Published 03/28/2021, 12:48 AM
Updated 07/09/2023, 06:31 AM

Somewhat surprisingly, 200 of the 1500 largest companies have proffered negative earnings over three consecutive years. Their stock prices must have suffered, right?

Hardly.

According to the Leuthold Group, investors have piled into unprofitable corporations more than they have at any other time since the dot-com disaster in 2000. And rather than punish these profitless ventures, participants have showered them with $2.3 trillion dollars.

Unprofitable Companies

Investors have not merely rewarded corporations that fail to turn profits. They’re equally enamored with writing blank checks to people or groups who hope to come up with ideas.

In other words, investors are writing blank checks.

The vehicle is called a Special Purpose Acquisition Company, or SPAC. And the billions that have poured into SPACs in 2020-2021 alone has been raising eyebrows.

The SPAC Bubble Chart

There’s so much money out there (a.k.a. “liquidity”) that participants are chomping at the bit to gamble on almost anything. SPACs, crypto, blockchain art via NFTs.

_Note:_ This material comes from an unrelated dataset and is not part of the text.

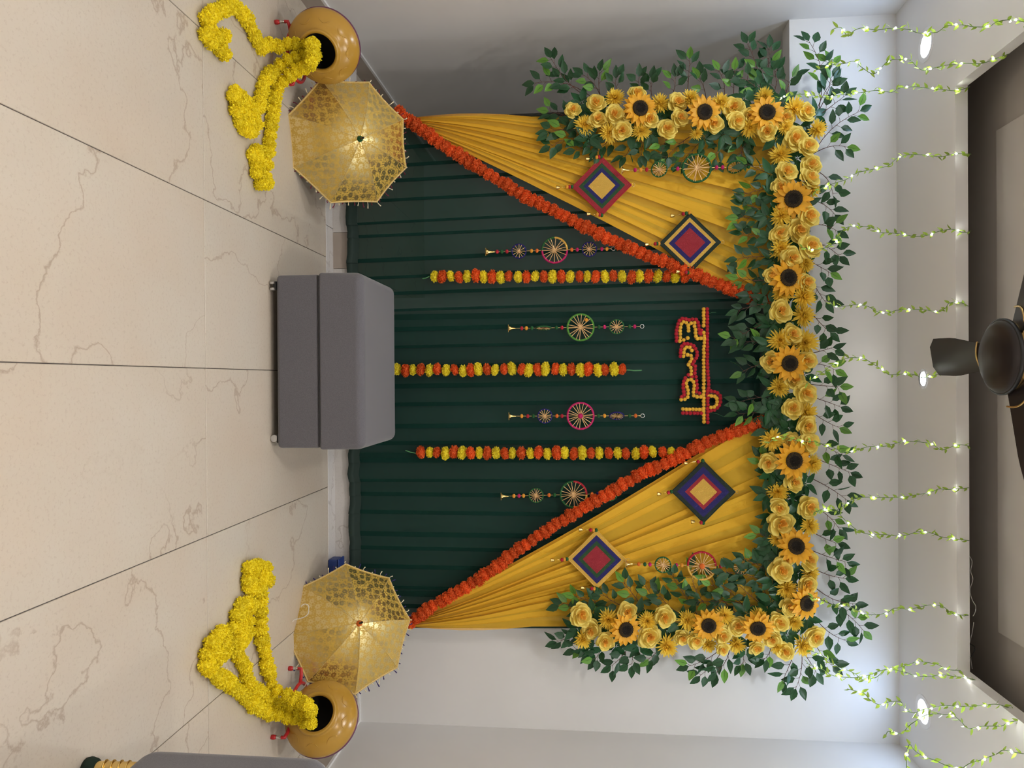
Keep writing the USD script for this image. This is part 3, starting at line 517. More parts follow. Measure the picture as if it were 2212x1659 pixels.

Even traditional fund vehicles have seen crazy levels of inflow. The ever-popular tech proxy, the NASDAQ 100 (QQQ), recently witnessed its biggest week since the tech bubble of 2000.

QQQ Daily Fund Flows Chart

Investors are going “all in.” The inflow evidence now exists across ALL funds and ETFs. (See the chart below.)

Monthly Mutual Fund And ETF Equity Fund Flow

Is now the right time to be going “all in?” The last time we witnessed these types of events — feverish bets on unprofitable companies, fund flow extremes — the tech bubble burst, and the markets massacred account values.